Quote all lines below exactly. Images stay out.
################
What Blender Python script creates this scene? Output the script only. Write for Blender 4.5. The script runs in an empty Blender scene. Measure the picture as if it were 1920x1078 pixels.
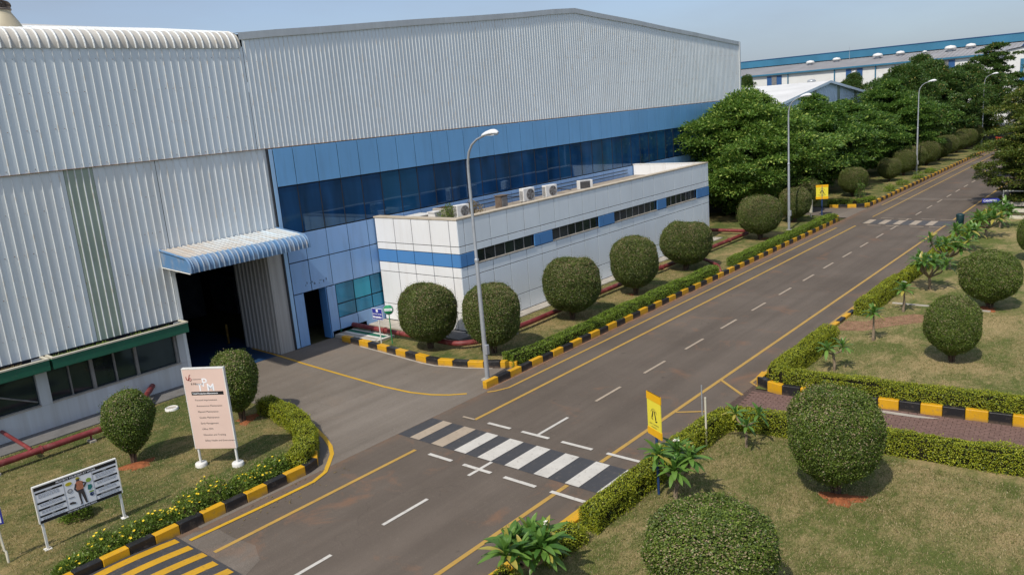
import bpy, bmesh, math, random
import numpy as np
from mathutils import Vector, Matrix
S = bpy.context.scene
COL = S.collection
rad = math.radians

# ------------------------------------------------------------------ camera, sky, sun, exposure
cam = bpy.data.objects.new('camera', bpy.data.cameras.new('camera'))
COL.objects.link(cam)
yaw, pit, rol = 0.7151592911, 0.2222253092, -0.0832601723
f = Vector((-math.sin(yaw)*math.cos(pit), math.cos(yaw)*math.cos(pit), -math.sin(pit)))
r0 = Vector((math.cos(yaw), math.sin(yaw), 0)); u0 = r0.cross(f)
r = math.cos(rol)*r0 + math.sin(rol)*u0
u = -math.sin(rol)*r0 + math.cos(rol)*u0
cam.matrix_world = Matrix(((r.x, u.x, -f.x, 0), (r.y, u.y, -f.y, 0), (r.z, u.z, -f.z, 9.24), (0, 0, 0, 1)))
cam.data.sensor_width = 36
cam.data.lens = 36*1486.9/1920
cam.data.clip_end = 6000
S.camera = cam
SUN_EL, SUN_AZ = 52.0, -8.0           # shadows fall towards +Y, turned 8 degrees to -X
W = bpy.data.worlds.new('World'); S.world = W; W.use_nodes = True
nt = W.node_tree; bg = nt.nodes['Background']
sky = nt.nodes.new('ShaderNodeTexSky'); sky.sky_type = 'NISHITA'; sky.sun_disc = False
sky.sun_elevation = rad(SUN_EL); sky.sun_rotation = rad(180 + SUN_AZ)
sky.air_density = .9; sky.dust_density = 2.0; sky.ozone_density = 5.0; sky.altitude = 0
hz_ = nt.nodes.new('ShaderNodeMix'); hz_.data_type = 'RGBA'      # even haze and faint high cloud over the whole sky
tcn = nt.nodes.new('ShaderNodeTexCoord'); mpn = nt.nodes.new('ShaderNodeMapping'); mpn.inputs['Scale'].default_value = (1, 1, 3.5)
cln = nt.nodes.new('ShaderNodeTexNoise'); cln.inputs['Scale'].default_value = 2.2; cln.inputs['Detail'].default_value = 6; cln.inputs['Roughness'].default_value = .55
crn = nt.nodes.new('ShaderNodeMapRange'); crn.inputs[1].default_value = .40; crn.inputs[2].default_value = .75; crn.inputs[3].default_value = .58; crn.inputs[4].default_value = .80
nt.links.new(tcn.outputs['Generated'], mpn.inputs[0]); nt.links.new(mpn.outputs[0], cln.inputs['Vector']); nt.links.new(cln.outputs[0], crn.inputs[0]); nt.links.new(crn.outputs[0], hz_.inputs[0])
nt.links.new(sky.outputs[0], hz_.inputs[6]); hz_.inputs[7].default_value = (1.60, 1.82, 2.20, 1)
nt.links.new(hz_.outputs[2], bg.inputs[0]); bg.inputs[1].default_value = 0.15
sl = bpy.data.lights.new('sun', 'SUN'); sl.energy = 2.5; sl.angle = rad(0.6); sl.color = (1, .93, .82)
sun = bpy.data.objects.new('sun', sl); COL.objects.link(sun)
sd = Vector((math.sin(rad(SUN_AZ))*math.cos(rad(SUN_EL)), math.cos(rad(SUN_AZ))*math.cos(rad(SUN_EL)), -math.sin(rad(SUN_EL))))
sun.rotation_euler = sd.to_track_quat('-Z', 'Y').to_euler(); sun.location = (0, -40, 60)
S.render.engine = 'CYCLES'
S.cycles.use_denoising = True
S.cycles.max_bounces = 6; S.cycles.diffuse_bounces = 3; S.cycles.glossy_bounces = 3; S.cycles.transmission_bounces = 3
S.view_settings.view_transform = 'Standard'; S.view_settings.look = 'None'
S.view_settings.exposure = 0.56; S.view_settings.gamma = 1

# ------------------------------------------------------------------ materials
class N:
    def __init__(s, name, rough=.7, spec=.4, metal=0):
        s.m = bpy.data.materials.new(name); s.m.use_nodes = True
        s.t = s.m.node_tree; s.b = s.t.nodes['Principled BSDF']
        s.b.inputs['Roughness'].default_value = rough; s.b.inputs['Specular IOR Level'].default_value = spec
        s.b.inputs['Metallic'].default_value = metal
        s.pos = s.t.nodes.new('ShaderNodeNewGeometry')
    def put(s, sock, v):
        if isinstance(v, bpy.types.NodeSocket): s.t.links.new(v, sock)
        else: sock.default_value = (*v, 1) if isinstance(v, tuple) and len(v) == 3 else v
    def map(s, scale=(1, 1, 1), rot=(0, 0, 0)):
        n = s.t.nodes.new('ShaderNodeMapping'); n.inputs['Scale'].default_value = scale; n.inputs['Rotation'].default_value = rot
        s.t.links.new(s.pos.outputs['Position'], n.inputs[0]); return n.outputs[0]
    def noise(s, scale, detail=4, vec=None, rough=.55, dist=0):
        n = s.t.nodes.new('ShaderNodeTexNoise'); n.inputs['Scale'].default_value = scale
        n.inputs['Detail'].default_value = detail; n.inputs['Roughness'].default_value = rough; n.inputs['Distortion'].default_value = dist
        s.t.links.new(vec or s.pos.outputs['Position'], n.inputs['Vector']); return n.outputs[0]
    def ramp(s, fac, a, b, lo=0., hi=1.):
        n = s.t.nodes.new('ShaderNodeMapRange'); s.put(n.inputs[0], fac)
        n.inputs[1].default_value = a; n.inputs[2].default_value = b; n.inputs[3].default_value = lo; n.inputs[4].default_value = hi
        return n.outputs[0]
    def mix(s, fac, a, b, mode='MIX'):
        n = s.t.nodes.new('ShaderNodeMix'); n.data_type = 'RGBA'; n.blend_type = mode
        s.put(n.inputs[0], fac); s.put(n.inputs[6], a); s.put(n.inputs[7], b); return n.outputs[2]
    def math(s, op, a, b=0.):
        n = s.t.nodes.new('ShaderNodeMath'); n.operation = op; s.put(n.inputs[0], a); s.put(n.inputs[1], b); return n.outputs[0]
    def sep(s, what='Position'):
        n = s.t.nodes.new('ShaderNodeSeparateXYZ'); s.t.links.new(s.pos.outputs[what], n.inputs[0]); return n.outputs
    def bump(s, h, strength=.3, dist=.02):
        n = s.t.nodes.new('ShaderNodeBump'); n.inputs['Strength'].default_value = strength; n.inputs['Distance'].default_value = dist
        s.put(n.inputs['Height'], h); s.t.links.new(n.outputs[0], s.b.inputs['Normal'])
    def col(s, c): s.put(s.b.inputs['Base Color'], c); return s
    def rgh(s, c): s.put(s.b.inputs['Roughness'], c); return s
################
OUTPUT:
What Blender Python script creates this scene? Output the script only. Write for Blender 4.5. The script runs in an empty Blender scene. Measure the picture as if it were 1920x1078 pixels.
import bpy, bmesh, math, random
import numpy as np
from mathutils import Vector, Matrix
S = bpy.context.scene
COL = S.collection
rad = math.radians

# ------------------------------------------------------------------ camera, sky, sun, exposure
cam = bpy.data.objects.new('camera', bpy.data.cameras.new('camera'))
COL.objects.link(cam)
yaw, pit, rol = 0.7151592911, 0.2222253092, -0.0832601723
f = Vector((-math.sin(yaw)*math.cos(pit), math.cos(yaw)*math.cos(pit), -math.sin(pit)))
r0 = Vector((math.cos(yaw), math.sin(yaw), 0)); u0 = r0.cross(f)
r = math.cos(rol)*r0 + math.sin(rol)*u0
u = -math.sin(rol)*r0 + math.cos(rol)*u0
cam.matrix_world = Matrix(((r.x, u.x, -f.x, 0), (r.y, u.y, -f.y, 0), (r.z, u.z, -f.z, 9.24), (0, 0, 0, 1)))
cam.data.sensor_width = 36
cam.data.lens = 36*1486.9/1920
cam.data.clip_end = 6000
S.camera = cam
SUN_EL, SUN_AZ = 52.0, -8.0           # shadows fall towards +Y, turned 8 degrees to -X
W = bpy.data.worlds.new('World'); S.world = W; W.use_nodes = True
nt = W.node_tree; bg = nt.nodes['Background']
sky = nt.nodes.new('ShaderNodeTexSky'); sky.sky_type = 'NISHITA'; sky.sun_disc = False
sky.sun_elevation = rad(SUN_EL); sky.sun_rotation = rad(180 + SUN_AZ)
sky.air_density = .9; sky.dust_density = 2.0; sky.ozone_density = 5.0; sky.altitude = 0
hz_ = nt.nodes.new('ShaderNodeMix'); hz_.data_type = 'RGBA'      # even haze and faint high cloud over the whole sky
tcn = nt.nodes.new('ShaderNodeTexCoord'); mpn = nt.nodes.new('ShaderNodeMapping'); mpn.inputs['Scale'].default_value = (1, 1, 3.5)
cln = nt.nodes.new('ShaderNodeTexNoise'); cln.inputs['Scale'].default_value = 2.2; cln.inputs['Detail'].default_value = 6; cln.inputs['Roughness'].default_value = .55
crn = nt.nodes.new('ShaderNodeMapRange'); crn.inputs[1].default_value = .40; crn.inputs[2].default_value = .75; crn.inputs[3].default_value = .58; crn.inputs[4].default_value = .80
nt.links.new(tcn.outputs['Generated'], mpn.inputs[0]); nt.links.new(mpn.outputs[0], cln.inputs['Vector']); nt.links.new(cln.outputs[0], crn.inputs[0]); nt.links.new(crn.outputs[0], hz_.inputs[0])
nt.links.new(sky.outputs[0], hz_.inputs[6]); hz_.inputs[7].default_value = (1.60, 1.82, 2.20, 1)
nt.links.new(hz_.outputs[2], bg.inputs[0]); bg.inputs[1].default_value = 0.15
sl = bpy.data.lights.new('sun', 'SUN'); sl.energy = 2.5; sl.angle = rad(0.6); sl.color = (1, .93, .82)
sun = bpy.data.objects.new('sun', sl); COL.objects.link(sun)
sd = Vector((math.sin(rad(SUN_AZ))*math.cos(rad(SUN_EL)), math.cos(rad(SUN_AZ))*math.cos(rad(SUN_EL)), -math.sin(rad(SUN_EL))))
sun.rotation_euler = sd.to_track_quat('-Z', 'Y').to_euler(); sun.location = (0, -40, 60)
S.render.engine = 'CYCLES'
S.cycles.use_denoising = True
S.cycles.max_bounces = 6; S.cycles.diffuse_bounces = 3; S.cycles.glossy_bounces = 3; S.cycles.transmission_bounces = 3
S.view_settings.view_transform = 'Standard'; S.view_settings.look = 'None'
S.view_settings.exposure = 0.56; S.view_settings.gamma = 1

# ------------------------------------------------------------------ materials
class N:
    def __init__(s, name, rough=.7, spec=.4, metal=0):
        s.m = bpy.data.materials.new(name); s.m.use_nodes = True
        s.t = s.m.node_tree; s.b = s.t.nodes['Principled BSDF']
        s.b.inputs['Roughness'].default_value = rough; s.b.inputs['Specular IOR Level'].default_value = spec
        s.b.inputs['Metallic'].default_value = metal
        s.pos = s.t.nodes.new('ShaderNodeNewGeometry')
    def put(s, sock, v):
        if isinstance(v, bpy.types.NodeSocket): s.t.links.new(v, sock)
        else: sock.default_value = (*v, 1) if isinstance(v, tuple) and len(v) == 3 else v
    def map(s, scale=(1, 1, 1), rot=(0, 0, 0)):
        n = s.t.nodes.new('ShaderNodeMapping'); n.inputs['Scale'].default_value = scale; n.inputs['Rotation'].default_value = rot
        s.t.links.new(s.pos.outputs['Position'], n.inputs[0]); return n.outputs[0]
    def noise(s, scale, detail=4, vec=None, rough=.55, dist=0):
        n = s.t.nodes.new('ShaderNodeTexNoise'); n.inputs['Scale'].default_value = scale
        n.inputs['Detail'].default_value = detail; n.inputs['Roughness'].default_value = rough; n.inputs['Distortion'].default_value = dist
        s.t.links.new(vec or s.pos.outputs['Position'], n.inputs['Vector']); return n.outputs[0]
    def ramp(s, fac, a, b, lo=0., hi=1.):
        n = s.t.nodes.new('ShaderNodeMapRange'); s.put(n.inputs[0], fac)
        n.inputs[1].default_value = a; n.inputs[2].default_value = b; n.inputs[3].default_value = lo; n.inputs[4].default_value = hi
        return n.outputs[0]
    def mix(s, fac, a, b, mode='MIX'):
        n = s.t.nodes.new('ShaderNodeMix'); n.data_type = 'RGBA'; n.blend_type = mode
        s.put(n.inputs[0], fac); s.put(n.inputs[6], a); s.put(n.inputs[7], b); return n.outputs[2]
    def math(s, op, a, b=0.):
        n = s.t.nodes.new('ShaderNodeMath'); n.operation = op; s.put(n.inputs[0], a); s.put(n.inputs[1], b); return n.outputs[0]
    def sep(s, what='Position'):
        n = s.t.nodes.new('ShaderNodeSeparateXYZ'); s.t.links.new(s.pos.outputs[what], n.inputs[0]); return n.outputs
    def bump(s, h, strength=.3, dist=.02):
        n = s.t.nodes.new('ShaderNodeBump'); n.inputs['Strength'].default_value = strength; n.inputs['Distance'].default_value = dist
        s.put(n.inputs['Height'], h); s.t.links.new(n.outputs[0], s.b.inputs['Normal'])
    def col(s, c): s.put(s.b.inputs['Base Color'], c); return s
    def rgh(s, c): s.put(s.b.inputs['Roughness'], c); return s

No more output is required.